Magic! tops Billboard chart with Rude, exposing Canada’s reggae roots
Magic! is the first Canadian band in a decade to hit the number one spot on Billboard’s Hot 100 singles chart.
The single Rude has ruled the top spot for three weeks since becoming the first Canadian reggae track to hold the title since Snow’sInformer in 1992.
While Rude‘s sound is closer to The Police than it is to Snow, there’s no mistaking the Caribbean influence, the Jamaican guitar twang, the lyrical bombast and the very danceable beat.
But Magic! and Snow are just the most recent offshoots of a longstanding reggae institution in this country — and the tradition’s roots run deep.
Jamaican music booms in Canada
Arriving with the influx of Jamaicans and other West Indian migrants in the 1950s, reggae quickly became embraced by white Canadian musicians.
Juno-nominated musician and academic, Jason Wilson, grew up in a neighbourhood in north Toronto with many West Indian families, and being exposed to the music lead him to weave reggae into his career:
“By the time I came along in the ’80s, and other musicians like me, reggae music was part of the Toronto music vernacular, embedded.
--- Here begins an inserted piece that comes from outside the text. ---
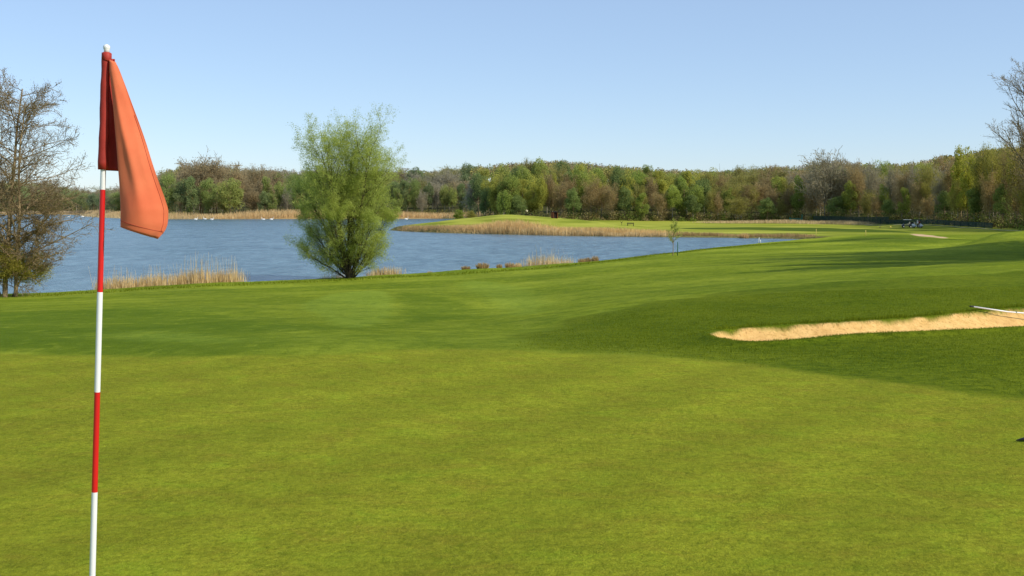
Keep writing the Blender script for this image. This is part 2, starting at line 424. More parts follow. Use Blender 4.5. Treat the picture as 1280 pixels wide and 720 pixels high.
fr_pts = [(-400, 760), (0, 735), (90, 720), (140, 590), (215, 490), (380, 495), (500, 498), (585, 495), (600, 348), (700, 346), (900, 345), (1000, 338), (1070, 318), (1130, 292), (1200, 250), (1290, 212), (1420, 190), (1700, 170)]
def frontY(px): return float(np.interp(px, [p[0] for p in fr_pts], [p[1] for p in fr_pts]))
gx, gy = GX.ravel(), GY.ravel()
def sm(d, w_): t = np.clip(.5 - d / w_, 0, 1); return t * t * (3 - 2 * t)
m_green = sm(sdist(gx, gy, GREEN) + .12 * np.sin(gx * 2.1 + np.sin(gy * 3)), 1.1); m_rough = sm(sdist(gx, gy, ROUGH) + .25 * np.sin(gx * 1.7 + gy) , 2.0)
m_sand = sm(sdist(gx, gy, BUNK) + .03 * np.sin(gx * 4.7 + np.sin(gx * 1.9) * 2) + .015 * np.sin(gx * 13 + gy * 3), .07)
m_fr = sm(sdist(gx, gy, FRNG), 2.6); m_pale = sm(sdist(gx, gy, PALE), 5)
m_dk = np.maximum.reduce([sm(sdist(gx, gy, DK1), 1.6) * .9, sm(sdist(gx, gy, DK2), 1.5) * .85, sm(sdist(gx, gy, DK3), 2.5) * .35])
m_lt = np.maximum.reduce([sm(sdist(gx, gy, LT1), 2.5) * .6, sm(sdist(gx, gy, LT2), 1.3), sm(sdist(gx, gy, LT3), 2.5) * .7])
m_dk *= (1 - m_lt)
m_db = np.maximum(sm(sdist(gx, gy, darkb), 3), sm(sdist(gx, gy, mound), 6) * .8)
m_path = sm(sdist(gx, gy, SPATH), .8)
gpx = 640 + F * gx / np.maximum(gy, 1)
fy = np.interp(gpx, [p[0] for p in fr_pts], [p[1] for p in fr_pts])
m_wood = np.clip((gy - fy * 1.0) / 4, 0, 1) * (gy > 100)
dl = sdist(gx, gy, LAKE); m_mud = np.where(gy > 190, np.clip((6 - dl) / 3, 0, 1), np.clip(1.6 - dl, 0, 1))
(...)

You needed to know, if you were a gigging musician, you needed to know to play reggae.”
Rock You High in rotation
Long before Magic! came on the scene, there was Messenjah.
The Kitchener, Ont.-based band formed in 1980 and went on to become the first Canadian reggae band to be signed by a major label.
Hit track Rock You High was the first reggae song to go into rotation on mainstream Canadian radio.
The group’s founding members, Carl and Rupert Harvey, were born in Jamaica and moved to Canada as children. Rupert says their style helped lay the groundwork for other groups like Magic! and Bedouin Soundclash.
“I think we were the first reggae band to tour nationally. We were the first band to be signed to Warner Bros. back in the early ’80s.” he explains. “Even though there were other reggae bands before us such as Ishan People, Sattalites, Truth and Rights, we were the first guys that were recognized at that level.”
Canada’s West Indian community continues to have a huge impact. More than a million people are expected to descend into Toronto this weekend for the city’s Caribbean Carnival, the biggest festival of its kind in North America.
As for Magic!, its tour brings them back to Canada in mid-August.